Goal: How many lines hold the string "scene"? Give only the number.

***

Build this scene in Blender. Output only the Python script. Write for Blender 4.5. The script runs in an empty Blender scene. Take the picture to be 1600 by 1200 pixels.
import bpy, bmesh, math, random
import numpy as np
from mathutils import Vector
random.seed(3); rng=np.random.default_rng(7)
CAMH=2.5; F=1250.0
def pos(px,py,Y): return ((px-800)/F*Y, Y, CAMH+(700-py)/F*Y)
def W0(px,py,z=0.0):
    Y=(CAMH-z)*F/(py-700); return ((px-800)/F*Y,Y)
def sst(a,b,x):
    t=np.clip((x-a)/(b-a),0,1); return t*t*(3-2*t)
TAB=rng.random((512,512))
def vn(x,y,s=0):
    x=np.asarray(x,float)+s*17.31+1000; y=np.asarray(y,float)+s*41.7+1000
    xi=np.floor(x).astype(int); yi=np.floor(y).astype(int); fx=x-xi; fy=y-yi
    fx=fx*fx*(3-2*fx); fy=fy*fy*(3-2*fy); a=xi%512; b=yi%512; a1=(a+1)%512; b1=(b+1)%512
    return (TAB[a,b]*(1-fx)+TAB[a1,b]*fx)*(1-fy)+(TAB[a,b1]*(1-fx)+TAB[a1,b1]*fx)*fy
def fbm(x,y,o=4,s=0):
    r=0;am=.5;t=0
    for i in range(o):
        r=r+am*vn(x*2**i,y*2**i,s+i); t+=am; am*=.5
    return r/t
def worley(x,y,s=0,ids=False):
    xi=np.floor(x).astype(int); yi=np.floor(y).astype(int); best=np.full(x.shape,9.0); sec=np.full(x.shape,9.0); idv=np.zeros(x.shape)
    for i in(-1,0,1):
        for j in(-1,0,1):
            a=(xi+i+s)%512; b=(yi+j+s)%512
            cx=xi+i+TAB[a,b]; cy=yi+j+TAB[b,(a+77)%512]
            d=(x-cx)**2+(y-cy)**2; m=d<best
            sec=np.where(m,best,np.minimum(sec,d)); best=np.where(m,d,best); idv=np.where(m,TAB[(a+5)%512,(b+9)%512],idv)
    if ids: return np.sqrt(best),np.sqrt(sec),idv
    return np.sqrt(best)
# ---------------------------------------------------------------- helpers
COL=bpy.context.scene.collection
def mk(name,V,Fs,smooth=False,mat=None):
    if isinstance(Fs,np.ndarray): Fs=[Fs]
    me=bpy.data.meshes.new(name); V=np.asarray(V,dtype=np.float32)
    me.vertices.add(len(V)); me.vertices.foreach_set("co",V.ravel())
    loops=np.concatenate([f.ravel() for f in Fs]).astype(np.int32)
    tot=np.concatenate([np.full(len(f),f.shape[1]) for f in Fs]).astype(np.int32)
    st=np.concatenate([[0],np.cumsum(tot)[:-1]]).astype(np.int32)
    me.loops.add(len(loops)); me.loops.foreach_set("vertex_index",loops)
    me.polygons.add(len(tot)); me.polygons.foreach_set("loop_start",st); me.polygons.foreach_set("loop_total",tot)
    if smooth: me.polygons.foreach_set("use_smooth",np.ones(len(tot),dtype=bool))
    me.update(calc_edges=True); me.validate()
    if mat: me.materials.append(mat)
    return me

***

Answer to this exercise: 2